Calculate the coefficient of kinetic friction between the slide and the child

[physicsss]

A child slides down a slide with a 28° incline, and at the bottom her speed is precisely one half what it would have been if the slide had been frictionless. Calculate the coefficient of kinetic friction between the slide and the child.

here's the two equations I used:

sin28*m*g=m(v2/t) since v2=v1+at

the other one is with friction:

sin28*m*g-u*cos28*m*g=m((1/2*v2)/t)

but when I solve for u i am not getting the correct answer...

 

[Tide]

Calculate the work done by friction (coefficient times distance traveled) then apply energy conservation to both situations.

 

[Fanman22]

Ok, so I used the same equations as the first post. But I don't know what Tide means by using the coefficient*distance (we have no distance).

I'm totally lost now

 

[dextercioby]

Use what Tide said (namely to apply the theorem of variation of KE),but with the correct (i'm sure it was a typo) expression for the friction force.

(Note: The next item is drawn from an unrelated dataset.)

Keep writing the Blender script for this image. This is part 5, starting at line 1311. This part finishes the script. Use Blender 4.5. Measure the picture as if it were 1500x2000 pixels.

Answer:$$\mu=\frac{1}{2}\tan 28$$°

Daniel.

 

[Fanman22]

Use what Tide said (namely to apply the theorem of variation of KE),but with the correct (i'm sure it was a typo) expression for the friction force.

Answer:$$\mu=\frac{1}{2}\tan 28$$°

Daniel.

I have no clue how you figured out the u=(.5)tan28 I usually don't waste a submission on an answer that I don't understand how to get to, but I tried your formula, and it still said I was wrong. In my problem the incline is 26degrees and the speed is 1/4 instead of 1/2. So obviously, I substituted my values, but its not working.

I thought maybe you were solving for u using the 2 equations in the first post, but there are 3 variables (Vf, a, and t), but only 2 equations. This is driving me nuts!

 

[dextercioby]

Okay.For your numbers:In the first case (no friction),the theorem reads:

$$m\frac{v^{2}}{2}=mgl\sin 26$$°--------->$$v=\sqrt{2gl\sin 26}$$(*)

For the second case:

$$m\frac{v^{2}'}{2}=-\mu mgl\cos 26+mgl\sin 26$$(**)

Now the ratio is 1/4,which means:

$$\frac{v^{2}'}{v^{2}}=\frac{1}{16}$$ (***)

Combine the 3 relations marked with stars to find the final correct answer.

Daniel.

EDIT:Final answer:$$\mu=\frac{7}{8}\tan 26$$°

 

[Fanman22]

ok, well now it makes sense how you got to that...but the damn thing is still telling me that 0.427 answer is wrong. Wow, what a pain in the...

 

[dextercioby]

That's simply weird.I'm sure that's the ways to do it and the signs for the gravity rok and the friction force work are the ones I've chosen.

Daniel.

 

[Fanman22]

well, the assignment is past due...the answer key says that the correct answer was 0.457. And of course, there is no explanation about how they got that answer.